M Lawson, Lawson Robinson, Napier

AON NEW ZEALAND v MOFFETT ORCHARDS LIMITD [2016] NZHC 1212 [8 June 2016]

[1]      The parties in this case have found a pragmatic solution to an appeal that was set to be heard on 17 November 2015, resulting in the appeal being withdrawn. Now, both parties seek costs.   One says the appeal was always going to succeed, hence its entitlement to costs on a 2B basis plus increased costs.  The other party says it is the party which is entitled to costs because the withdrawal of an appeal should be treated as abandonment.

Background

[2]      The respondent, Moffett Orchards Ltd (MOL), arranged the “AON Client Placement Facility” policy of insurance through the brokerage of the appellant, AON New Zealand (AON) in 1999 and it renewed the policy thereafter.

[3]      In the 2009-2010 policy period, MOL made a claim which was declined by the lead co-insurer, IAG New Zealand Ltd trading as NZI.

[4]      MOL, through its solicitors, disputed the declinature with NZI.

[5]      In June 2013 MOL sued AON, claiming that AON was liable as the insurer under the policy.

[6]      In November 2014, AON sought summary judgment but was unsuccessful in the District Court.  It appealed to this Court.  Its position on appeal was essentially the same as that at first instance, namely that MOL’s claim against AON as an insurer was factually and legally misconceived.

[7]      On 16 November 2015, I called a telephone conference with counsel and queried whether the appeal could be resolved on the basis of MOL substituting the co-insurers in place of AON, together with the co-insurers recognising they were the correct defendants.  Following this, the parties sought an adjournment of the appeal, pending the substitution of the co-insurers.

[8]      On 26 January 2016, MOL filed an amended statement of claim wherein it joined the co-insurers as second defendants and abandoned its claim against AON as

an insurer.  MOL now pleads negligence against AON in its capacity as a broker in the alternative to its claim against the insurers.

[9]      AON has since withdrawn the appeal and seeks costs against MOL on the appeal.

Submissions

[10]     Mr Law, for AON, submits that MOL has abandoned its claim against AON as insurer and effectively conceded AON’s position on appeal.  Accordingly, costs should follow the event.

[11]     He calculates costs on a 2B basis, set at $14,049 plus $540 for the filing fee on the appeal and a further $372.30 for travel costs.  Mr Law says travel costs are sought because the parties did not reach agreement until the eleventh hour, therefore requiring counsel to travel to Napier as was arranged.

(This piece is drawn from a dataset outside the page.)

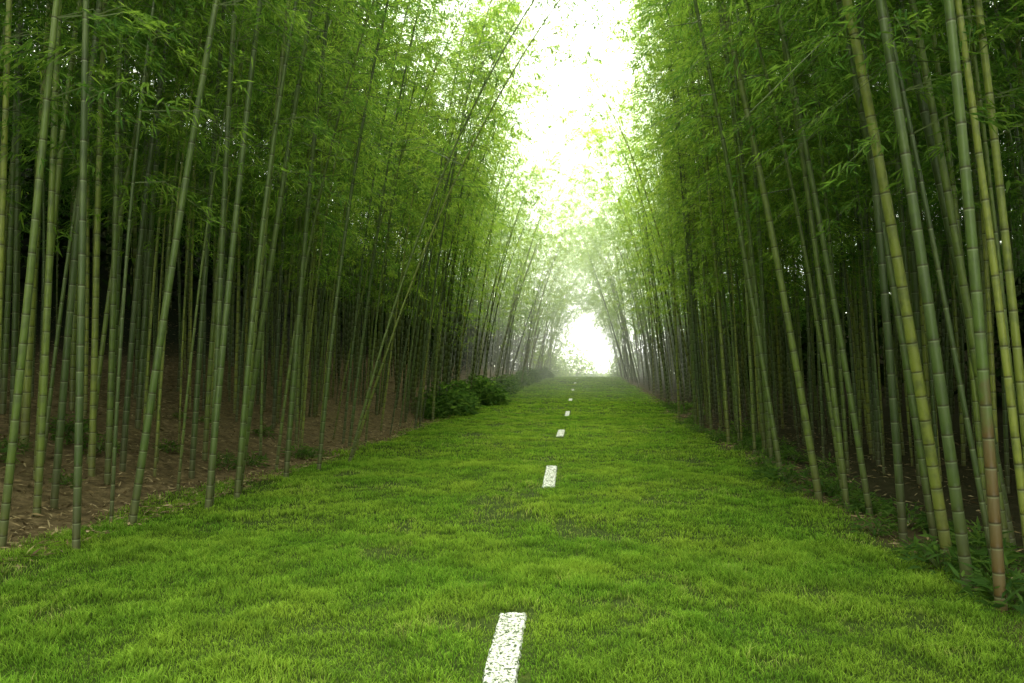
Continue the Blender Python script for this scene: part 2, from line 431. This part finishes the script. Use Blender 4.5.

[12]     AON seeks a 50 per cent uplift because first, Mr Law says MOL’s claim against AON lacked a proper evidential foundation and, secondly, it waited until the eleventh hour before conceding that it would substitute the named insurers for AON.

[13]     MOL opposes AON’s application for costs and seeks costs on a 2B basis.

[14]     Mr Lawson, for MOL, submits that AON’s position has not been conceded on appeal.  As far as MOL is concerned, the District Court decision was in its favour and AON’s appeal has not been determined. Accordingly, it has not been shown that AON was correct to bring an appeal.   Mr Lawson submits further, that if AON wanted to test its prospects of success at trial, then it would not have agreed to the pragmatic course of action that has been followed.   In those circumstances, says Mr Lawson,  costs  should  be  awarded  to  MOL  for  the  unsuccessful  summary judgment application in the District Court and for costs incurred by MOL in preparation for defending the now abandoned appeal.

[15]     In my assessment, neither party is entitled to costs.  First, there are obvious public policy reasons in favour of encouraging parties to reach agreements, such as the one reached here.  In my view, it would be wrong to hold parties liable as to costs in the ordinary way, as sought by counsel, because one of the very benefits of reaching such an agreement (and therefore disposing of the proceedings) is to limit the parties’ exposure to costs. A procedure of this character should be encouraged by the Court.

[16]     Secondly, neither party is right to say that it has succeeded, either by the other party conceding the points of appeal (in the case of AON), or abandoning it (in the case of MOL).   This is not a case where there is a winning or losing party. Indeed, the very essence of doing away with the appeal is that the points of appeal will  not  be determined.   Therefore,  this  case falls  outside  the general  principle applying to the determination of costs in that there is not a losing party who should

pay costs to the successful party.1

[17]     Moreover, I do not agree with Mr Law that lateness is an issue here.  I refer to r 14.2(f) of the High Court Rules, dealing with Calderbank offers.  That rule allows for the making of an offer “at any time”, though it is accepted that the later the offer the less its impact on costs, because a very late offer will have little or no impact on

the  parties  in  the  substantive  proceedings.2      However,  in  this  case,  the  parties

successfully reached agreement and disposed of the appeal proceeding.  Therefore,

MOL’s delay had little impact on the outcome of this case.

[18]     Further, settlement of the appeal required initiative also on the part of AON, as MOL’s broker, to get the actual co-insurers to agree that they were the correct defendants, so that they could be safely substituted.  It did not seem that AON had

done that earlier.

1      High Court Rules, r 14.2(a).

2      Andrew Beck (ed) McGechan on Procedure (online looseleaf ed, Westlaw NZ) at [HR04.10.02].

[19]     For the reasons given, there will be no award of costs.